Obvious defects must be reported to us in writing immediately after receipt of the goods or after the service has been rendered, or in the event of defects occurring later, immediately after their discovery. Returns generally require our prior written consent.
All claims due to defects in the delivered goods are limited to replacement deliveries. However, if the replacement delivery fails, the customer reserves the right to demand a reduction in payment or - if the defects are not insignificant - to withdraw from the contract. Any further warranty or liability is excluded, unless we, our legal representatives or vicarious agents are guilty of gross negligence or intent or we culpably violate essential contractual obligations.

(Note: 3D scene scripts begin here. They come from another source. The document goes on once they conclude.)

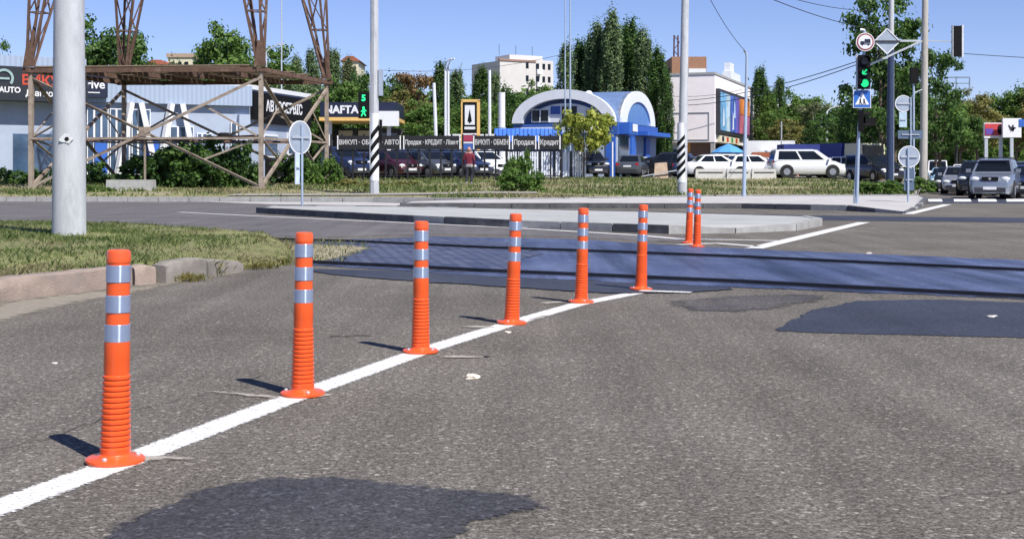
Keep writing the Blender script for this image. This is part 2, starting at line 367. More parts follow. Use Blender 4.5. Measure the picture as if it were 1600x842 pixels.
soft('cobble_setts', ragged([(470, 377), (560, 375), (700, 372), (800, 380), (850, 395), (810, 420), (740, 428), (600, 420), (500, 413)], .12, 9, .3), .011, soft_edge(cob, 8), .5, .15)
# second track strip further away
sheet('far_track_strip', ragged([(610, 322), (760, 327), (1000, 330.5), (1275, 337), (1420, 339), (1700, 342), (1700, 349), (1420, 346), (1285, 344.5), (1150, 336.5), (1000, 333.5), (700, 328)], .06, 12, .8), .0065, a_band)
a_patch2 = soft_edge(asphalt('fresh_asphalt_near', (.034, .035, .042), (.058, .056, .058), .78, .95, .4), 22, 4)
soft_edge(a_patch, 25)
# patches
soft('asphalt_patch', ragged([(1205, 518), (1260, 487), (1335, 470), (1480, 468), (1600, 473), (2000, 486), (2000, 556), (1600, 529), (1400, 524)], .025, 14, .12), .004, a_patch, .10, .07)
soft('asphalt_patch', ragged([(90, 870), (190, 812), (310, 762), (420, 746), (540, 744), (660, 757), (830, 772), (862, 795), (770, 812), (700, 850), (600, 900), (100, 900)], .018, 15, .06), .004, a_patch2, .16, .035)
# painted lines
paint_line = soft_edge(M('worn_line_paint', (.66, .66, .65), .7, var=.1, scale=45, stain=(.3, .29, .28), stain_amt=.4, bump=.3, bscale=90), 70, 6, .43)
def line(name, pts, wid, m=paint_line, z=.009, seed=1, close=False):
    pp = [G(*p) for p in pts]; rng = random.Random(seed); L_, R_ = [], []
    fine = []
    for a, b in zip(pp, pp[1:]):
        n = max(1, int((b - a).length / .15)); fine += [a.lerp(b, i / n) for i in range(n)]
    fine.append(pp[-1])
    for i, p in enumerate(fine):
        d = (fine[min(i + 1, len(fine) - 1)] - fine[max(i - 1, 0)]).normalized(); nrm = Vector((-d.y, d.x, 0))
        L_.append((p, nrm * (wid / 2 + .012)))
    offs = [(-1, 0), (-1 + .026 / wid * 2, 1), (1 - .026 / wid * 2, 1), (1, 0)]; n = len(fine); V = []; E = []
    for k, e in offs:
        for p, q in L_: c = p + q * -k; V.append((c.x, c.y, z)); E.append(e)
    mb = MB(); mb.add(V, [(j * n + i, (j + 1) * n + i, (j + 1) * n + i + 1, j * n + i + 1) for j in range(3) for i in range(n - 1)])
    o = mb.build(name, m); at = o.data.attributes.new('edge', 'FLOAT', 'POINT'); at.data.foreach_set('value', E); return struct(o)
line('road_line', [(-230, 880), (0, 793), (180, 727), (470, 617), (660, 549), (800, 505), (905, 475), (1010, 455)], .155, z=.0035)
line('road_line', [(1000, 455.5), (1080, 458.5)], .12, seed=6, z=.0105)
line('road_line', [(1178, 389), (1350, 348)], .26, seed=2)
line('road_line', [(1418, 335), (1480, 320)], .3, seed=3)
line('road_line', [(280, 332), (400, 338), (600, 347), (800, 356.5), (1000, 368.5), (1060, 374), (1215, 377)], .18, seed=4)
line('road_line', [(1060, 383), (1120, 381), (1185, 386)], .18, seed=5)
for a, b2_ in ((1450, 1471), (1490, 1516), (1528, 1556), (1572, 1604), (1620, 1650)):
    sheet('crossing_stripe', [(a, 311.5), (b2_, 311.5), (b2_ + 2, 315.5), (a + 1, 315.5)], .012, road_white)
sheet('stop_band', [(1440, 310), (1700, 310), (1700, 318), (1440, 318)], .004, a_band)
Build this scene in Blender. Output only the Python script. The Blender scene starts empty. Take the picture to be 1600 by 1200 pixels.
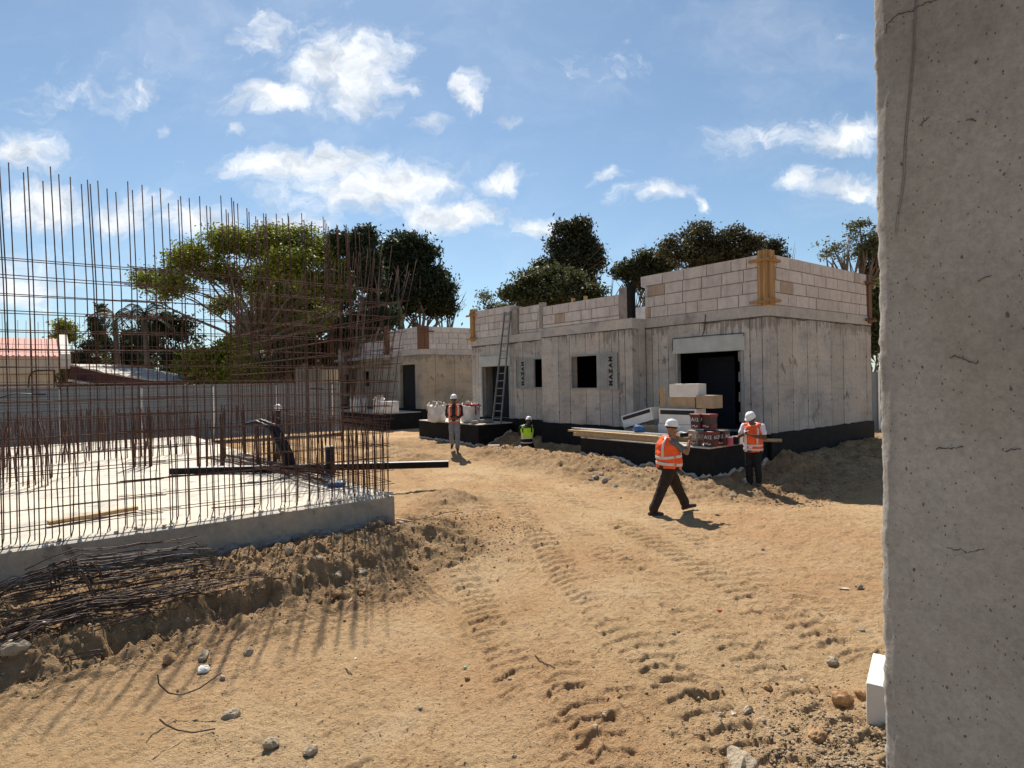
import bpy, math, random
import numpy as np
from mathutils import Vector, Matrix
R = math.radians
random.seed(7); rng = np.random.default_rng(7)
S = bpy.context.scene
COL = S.collection
F = 950.0; CAMZ = 2.5
def P3(px, py, Y):                                   # world point seen at photo pixel (px,py) at depth Y
    return Vector((((px-800)-.019*(py-597))/F*Y, Y, CAMZ+(595-.019*(px-800)-py)/F*Y))
D1 = Vector((.7877, .6161, 0)); D2 = Vector((-.6161, .7877, 0)); TH = math.atan2(.6161, .7877)
CX, CY = 6.787, 16.0                                 # near corner of the finished-storey house
MX, MY = -2.175, 11.05; ZS = .49                     # near right corner and top of the raw slab

# ------------------------------------------------------------------ noise / ground height
def hash2(i, j, s):
    n = (i*374761393 + j*668265263 + s*974634777) & 0xffffffff
    n = ((n ^ (n >> 13))*1274126177) & 0xffffffff
    return ((n ^ (n >> 16)) & 0xffff)/65535.0
def vnoise(x, y, s=0):
    xi = np.floor(x).astype(np.int64); yi = np.floor(y).astype(np.int64); xf = x-xi; yf = y-yi
    u = xf*xf*(3-2*xf); v = yf*yf*(3-2*yf)
    a = hash2(xi, yi, s); b = hash2(xi+1, yi, s); c = hash2(xi, yi+1, s); d = hash2(xi+1, yi+1, s)
    return (a*(1-u)+b*u)*(1-v)+(c*(1-u)+d*u)*v
def fbm(x, y, s=0, o=4, g=.5):
    t = 0; a = 1; n = 0
    for k in range(o):
        t = t+a*vnoise(x*2**k+17*k, y*2**k-9*k, s+k); n += a; a *= g
    return t/n
def sm(a, b, x):
    t = np.clip((x-a)/(b-a), 0, 1); return t*t*(3-2*t)
def rectd(u, v, u0, u1, v0, v1):
    dx = np.maximum(np.maximum(u0-u, u-u1), 0); dy = np.maximum(np.maximum(v0-v, v-v1), 0); return np.hypot(dx, dy)
PATH = np.array([(2.6, 0), (2.0, 3.0), (1.5, 5), (1.15, 7), (.75, 9.5), (.1, 12.5), (-1.0, 16), (-2.3, 19.5), (-3.9, 23), (-6, 28)])
def pathcoord(x, y):
    best = np.full(x.shape, 1e9); off = np.zeros_like(x); along = np.zeros_like(x); acc = 0
    for (a, b) in zip(PATH[:-1], PATH[1:]):
        e = b-a; L = np.hypot(*e); t = np.clip(((x-a[0])*e[0]+(y-a[1])*e[1])/L**2, 0, 1)
        qx = x-a[0]-t*e[0]; qy = y-a[1]-t*e[1]; d = np.hypot(qx, qy); sg = np.sign(e[0]*qy-e[1]*qx)
        m = d < best; best = np.where(m, d, best); off = np.where(m, -sg*d, off); along = np.where(m, acc+t*L, along); acc += L
    return off, along
MOUNDS = [(-.6, 20.0, 2.0, .8, .40), (.75, 17.9, 1.3, .75, .27), (2.0, 16.7, 1.0, .7, .25), (-3.1, 18.8, 1.3, .8, .32), (-4.0, 20.8, 1.6, .9, .3),
          (-1.25, 12.4, .75, .9, .26), (-1.0, 10.6, .6, .6, .16), (-1.9, 10.0, .7, .5, .12), (3.2, 15.1, .8, .5, .2), (6.9, 14.2, 1.2, .7, .1), (-5.2, 23.5, 2, 1, .3)]
FOOT = []
r_ = np.random.default_rng(3)
for k in range(300):
    y = 3.5+r_.random()**1.4*13; x = np.interp(y, PATH[:, 1], PATH[:, 0])+r_.normal(0, 1.35); FOOT.append((x, y, r_.random()*6.28, .10+.05*r_.random(), .010*(0.5+r_.random())))
def height(x, y, fine=True):
    x = np.asarray(x, float); y = np.asarray(y, float)
    lx = (x-CX)*D1.x+(y-CY)*D1.y; ly = (x-CX)*D2.x+(y-CY)*D2.y
    a = -((x-MX)*D1.x+(y-MY)*D1.y); q = -((x-MX)*D2.x+(y-MY)*D2.y)
    far = sm(45, 60, np.hypot(x, y))
    h = (fbm(x*.35, y*.35, 5, 3)-.5)*.22*(1-far)
    dB = rectd(lx, ly, 0, 8, 0, 13.9); h = h+.40*sm(2.6, .1, dB)*sm(-.6, .6, lx+.9*(ly > 4))
    dP = rectd(lx, ly, -2.67, 0, .05, 4.4); h = h+.17*sm(1.5, 0, dP)
    h = h-.24*np.exp(-((x-6.3)/1.7)**2-((y-12.7)/1.15)**2)
    h = h+.2*sm(0, 2.0, x-2.6+.25*(y-4))*sm(7.2, 4.2, y)*sm(1.5, 2.4, x)     # rubble heap beside the near column
    for mx, my, rx, ry, hh in MOUNDS:
        w = 1+.5*(vnoise(x*1.1+mx, y*1.1, 21)-.5); h = h+hh*np.exp(-((x-mx)/(rx*w))**2-((y-my)/(ry*w))**2)
    edge = 1.15+.2*a+.5*(fbm(x*.9, y*.9, 31, 3)-.5)
    edge = np.minimum(edge, 2.2)
    drop = sm(edge, edge+.42, q)*sm(-.9, .5, a+.45*(q-1))*sm(11, 8, y-.0*x)
    h = h-.30*drop*sm(1.2, -1.4, x-.10*(y-4))
    inslab = (a > -.02)*(q < .02)
    if fine:
        off, al = pathcoord(x, y); road = sm(2.6, 1.5, np.abs(off+.1))*sm(60, 30, y)
        dig = dugmask(x, y, a, q, road)
        near = sm(34, 14, y)
        h = h+(np.abs(fbm(x*2.2, y*2.2, 41, 4)-.5)*.42-.07)*dig*near
        h = h+(fbm(x*5, y*5, 44, 4)-.5)*(.07+.13*dig)*(1-.55*road)*near+(np.abs(fbm(x*13, y*13, 46, 3)-.5)-.2)*.050*(1+.8*dig)*near+(fbm(x*9, y*9+.3*x, 48, 3)-.5)*.032*(1+dig)*near
        for o, w, ph, A in ((-1.55, .24, 0, .034), (-.95, .22, .4, .031), (-.15, .24, .2, .034), (.55, .22, .1, .028), (1.35, .24, .7, .032), (2.0, .2, .3, .022)):
            o2 = off-o-.16*np.sin(al*.37+ph*9); t = np.abs(o2)/w
            band = sm(1.0, .8, t); ch = np.sin((al*29+ph*6)+np.abs(o2)*9+1.2*(fbm(x*1.7, y*1.7, 51, 2)-.5))
            wear = sm(.42, .62, fbm(x*.7+o, y*.7, 61, 3))
            h = h+band*wear*(A*(sm(-.3, .5, ch)-.55))+A*.9*wear*np.exp(-((t-1.12)/.16)**2)*(.4+vnoise(x*9, y*9, 66))
    h = np.where(inslab, np.minimum(h, .05), h)
    return h
def dugmask(x, y, a, q, road):
    d = sm(-.4, .6, a+.9)*sm(3.6, 2.2, q)*sm(-.6, .3, q)
    d = np.maximum(d, .75*sm(.8, .2, np.minimum.reduce([np.hypot((x-m[0])/m[2], (y-m[1])/m[3]) for m in MOUNDS])/1.9))
    lx = (x-CX)*D1.x+(y-CY)*D1.y; ly = (x-CX)*D2.x+(y-CY)*D2.y
    d = np.maximum(d, .8*sm(2.8, 1.0, rectd(lx, ly, -2.7, 8, -.2, 13.9)))
    d = np.maximum(d, .22*sm(1.2, 2.0, x-.2*(y-3.5))*sm(5.0, 4.0, y))
    return np.clip(d, 0, 1)*(1-.75*road*(q > .2)*(d < .95))
def H(x, y): return float(height(np.array([x]), np.array([y]))[0])

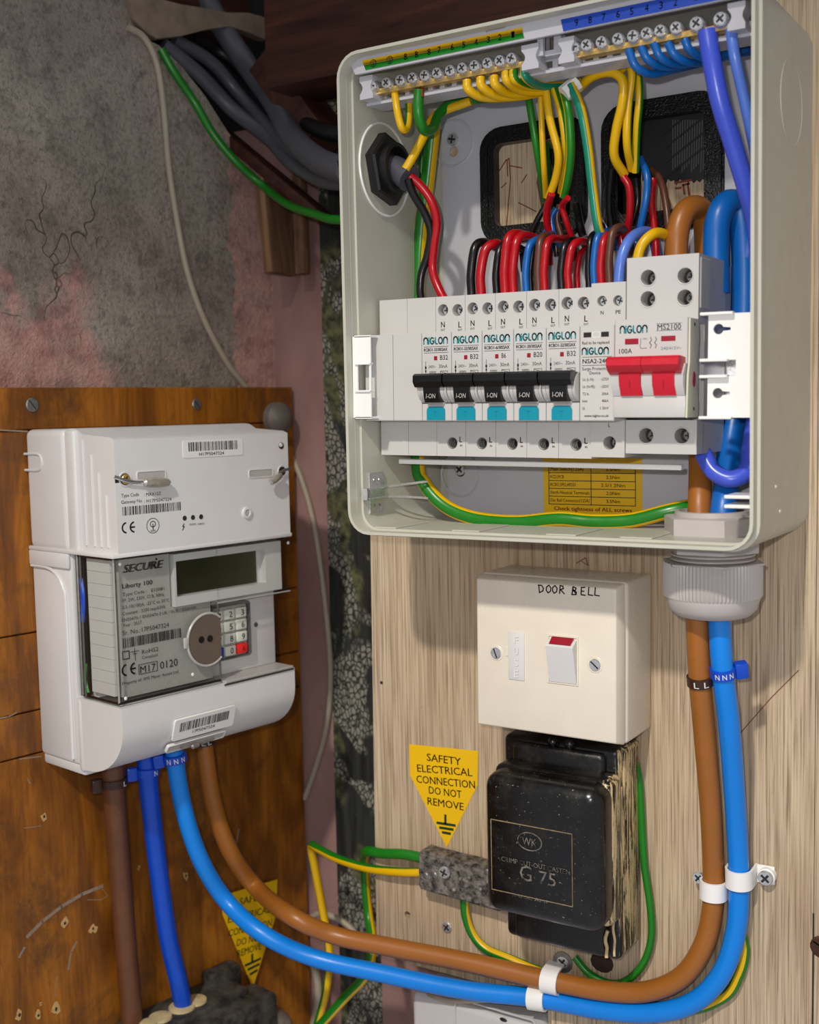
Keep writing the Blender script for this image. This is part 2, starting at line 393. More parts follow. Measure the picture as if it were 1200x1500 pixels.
    def ribbon(s, pts, w, y, mat, d=.00012):         # flat stroke in the x,z plane
        for (x0, z0), (x1, z1) in zip(pts, pts[1:]):
            a = Vector((x1-x0, z1-z0)); L = a.length
            if L < 1e-9: continue
            a /= L; nn = Vector((-a.y, a.x))*w/2; e = a*w*.3
            q = [(x0-e.x-nn.x, z0-e.y-nn.y), (x1+e.x-nn.x, z1+e.y-nn.y), (x1+e.x+nn.x, z1+e.y+nn.y), (x0-e.x+nn.x, z0-e.y+nn.y)]
            s.panel(q, [], y-d, y, mat, back=False)
        return s
    def text(s, st, x, z, w, h, y, mat, bold=.0, shear=0., d=.00012, cap=None):   # st fitted to width w and height h, lower left at x, z
        vs, fs = text_mesh(st, 0., shear)
        if not vs: return s
        if bold > 0:                               # heavier strokes: the same outline again, a hair to either side
            n = len(vs); sh = (-bold*1.1, bold*1.1); vs = [v+Vector((q, 0, 0)) for q in sh for v in vs]; fs = [tuple(i+n*k for i in f) for k in (0, 1) for f in fs]
        x0 = min(v.x for v in vs); x1 = max(v.x for v in vs); z0 = 0. if cap is None else min(v.y for v in vs); z1 = .70 if cap is None else max(v.y for v in vs)
        kx = w/(x1-x0); kz = h/(z1-z0)
        s.add([(x+(v.x-x0)*kx, y-d, z+(v.y-z0)*kz) for v in vs], fs, mat); return s
    def sphere(s, c, r, mat, n=14, sz=(1, 1, 1)):
        prof = []
        vs = []; fs = []; c = Vector(c); m = n//2
        for i in range(m+1):
            a = PI*i/m
            for k in range(n):
                t = 2*PI*k/n; vs.append(c+Vector((math.sin(a)*math.cos(t)*sz[0], math.sin(a)*math.sin(t)*sz[1], math.cos(a)*sz[2]))*r)
        for i in range(m):
            for k in range(n):
                a = i*n+k; b = i*n+(k+1) % n; fs.append((a, a+n, b+n, b))
        s.add(vs, fs, mat); return s
    def build(s, name, parent=None, angle=35, **kw):
        me = bpy.data.meshes.new(name); me.from_pydata(s.v, [], s.f)
        for m in s.mats: me.materials.append(m)
        me.polygons.foreach_set('material_index', s.mi)
        bm = bmesh.new(); bm.from_mesh(me); bmesh.ops.remove_doubles(bm, verts=bm.verts, dist=1e-7); bm.to_mesh(me); bm.free()
        me.polygons.foreach_set('use_smooth', [True]*len(me.polygons)); me.set_sharp_from_angle(angle=math.radians(angle)); me.update()
        o = bpy.data.objects.new(name, me); COL.objects.link(o)
        if parent: o.parent = parent
        for k, v in kw.items(): o[k] = v
        return o
def _sector(k, n, m):
    if m == 1: return 0
    f = k/n
    if m == 2: return (1 if (f < .14 or f > .86 or .36 < f < .64) else 0) if n >= 16 else (1 if .10 <= f < .42 else 0)    # green stripe on a yellow core
    return int(f*m)
def root(name, label, cat, loc=(0, 0, 0), rotz=0., roty=0., group=None):
    o = bpy.data.objects.new(name, None); COL.objects.link(o); o.location = loc; o.rotation_euler = (0, roty, rotz); o.empty_display_size = .01
    o['label'] = label; o['category'] = cat
    if group: o['group'] = group
    return o
def tag(o, label, cat, group=None):
    o['label'] = label; o['category'] = cat
    if group: o['group'] = group
    return o
def niglon(m, x, z, w, h, y, mat, sw=.00068):
    "rounded six-letter maker's word: n i G L O n"
    u = w/4.92; d = u*.78
    def arc(cx, cz, rx, rz, a0, a1, n=10): return [(cx+rx*math.cos(math.radians(a0+(a1-a0)*k/n)), cz+rz*math.sin(math.radians(a0+(a1-a0)*k/n))) for k in range(n+1)]
    def en(x0): m.ribbon([(x0, z)]+arc(x0+d/2, z+h*.60, d/2, h*.40, 180, 0)+[(x0+d, z)], sw, y, mat)
    en(x); xi = x+u*1.04; m.ribbon([(xi, z), (xi, z+h*.66)], sw, y, mat); m.ribbon([(xi, z+h*.88), (xi, z+h)], sw, y, mat)
    xg = x+u*1.34; m.ribbon(arc(xg+d/2, z+h/2, d/2, h/2, 40, 335)+[(xg+d, z+h*.46), (xg+d*.5, z+h*.46)], sw, y, mat)
    xl = x+u*2.42; m.ribbon([(xl, z+h), (xl, z+h*.2), (xl+sw*.6, z), (xl+d*.55, z)], sw, y, mat)
    xo = x+u*3.08; m.ribbon(arc(xo+d/2, z+h/2, d/2, h/2, 0, 360, 14), sw, y, mat)
    en(x+u*4.12)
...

The warranty period for spare parts is six months. Warranties do not put a new warranty period into effect. Defects or damage caused by improper use are not covered by the warranty.
Maintenance and the prescribed safety checks on our devices are to be carried out or commissioned at the time intervals specified by us at the expense of the owner/user. If the owner/user cannot prove to us that it has had the maintenance and safety check carried out properly, all warranty claims against us expire.
7. Change of contractual partner / assignment
We are permitted to transfer our contractual rights and obligations to a third party with discharge of debt. In this case, the customer has an extraordinary right of termination.
The customer agrees to the disposal of our rights arising from the business relationship.
8. Resale
The direct or indirect commercial resale of our products outside of the Federal Republic of Germany is not permitted. Deviations from this require our express written consent.
9. Data protection
According to § 28 German Federal Data Protection Act (BDSG) we object to any commercial use and disclosure of our data.
The customer gives its consent to the use of personal data within the scope of § 28 BDSG.
10. Miscellaneous and jurisdiction
The law of the Federal Republic of Germany applies to all legal relationships between the business partner and us, with the exception of the preceding texts of the UN Sales Convention, the Hague Sales Convention and private international law.
Should a provision in these terms and conditions or a provision within the framework of other agreements be or become invalid, this shall not affect the validity of all other provisions or agreements.
The place of performance and place of jurisdiction is Cologne, Germany.